Doch auch die Milanov - ohnehin mit einer Überportion Selbstbewusstsein ausgestattet - geriet mit dem damaligen Met-Chef Edward Johnson bald aneinander. Sie verließ die Metropolitan, wurde zwischenzeitlich Titos Geliebte, ließ sich von Rudolf Bing aber dann wieder zurückholen und blieb bis zu ihrem tränenreichen Abschied im Jahr 1966 die eigentliche Primadonna des Hauses, eine Position, die sie stets auch sehr scharfzüngig verteidigt hat.
Ausgeprägtes Ego
Unzählige Anekdoten - insbesondere über ihr ausgeprägtes Ego - kursieren über Zinka Milanov, deren Wesen die amerikanische Musikautorin Mary Ellis Peltz einmal als "halb Kind, halb Frau und ganz und gar Primadonna" charakterisiert hat.
Eine der witzigsten liefert der ehemalige RCA-Präsident George Marek: "Wir hatten eben eine Aufnahme in Rom beendet, als ich ein Abendessen zu meinem Geburtstag gab. Milanov saß zu meiner Rechten, und dann kamen Björling, Warren und andere.
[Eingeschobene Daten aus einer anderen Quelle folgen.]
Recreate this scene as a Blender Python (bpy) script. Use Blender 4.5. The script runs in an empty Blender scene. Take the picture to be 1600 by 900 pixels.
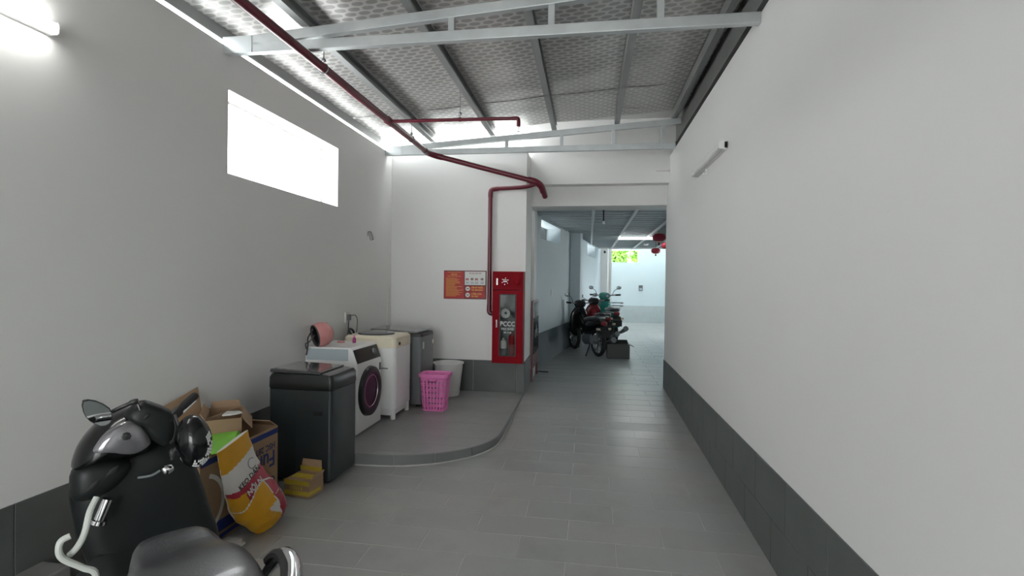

Sie alle sangen 'Happy Birthday'. Danach wandte sie sich zu mir und sagte: 'Wie ist es, wenn die schönste Stimme der Welt für einen 'Happy Birthday' singt?' Und beim Abhören des Takes in New York sagte sie zu Björling: 'Oh, Jussi, meine Stimme ist so schön, dass ich weinen möchte.'"
Tod in New York
Zinka Milanov hat auch viele Konzerte gegeben, oft gemeinsam mit ihrem Bruder, dem Komponisten Bozidar Kunc am Klavier, mit dem sie sehr innig verbunden gewesen ist und der sie stets auch beraten und ihre Karriere nach Kräften gefördert hat.
Bei einem solchen Konzert - 1964 in Detroit - ist Bozidar Kunc plötzlich tot am Podium zusammengebrochen. Seine Schwester, die nach ihrem Bühnenrückzug in New York unterrichtet hat, überlebte ihn dann noch ein Vierteljahrhundert. Zinka Milanov starb vor 20 Jahren, am 30. Mai 1989.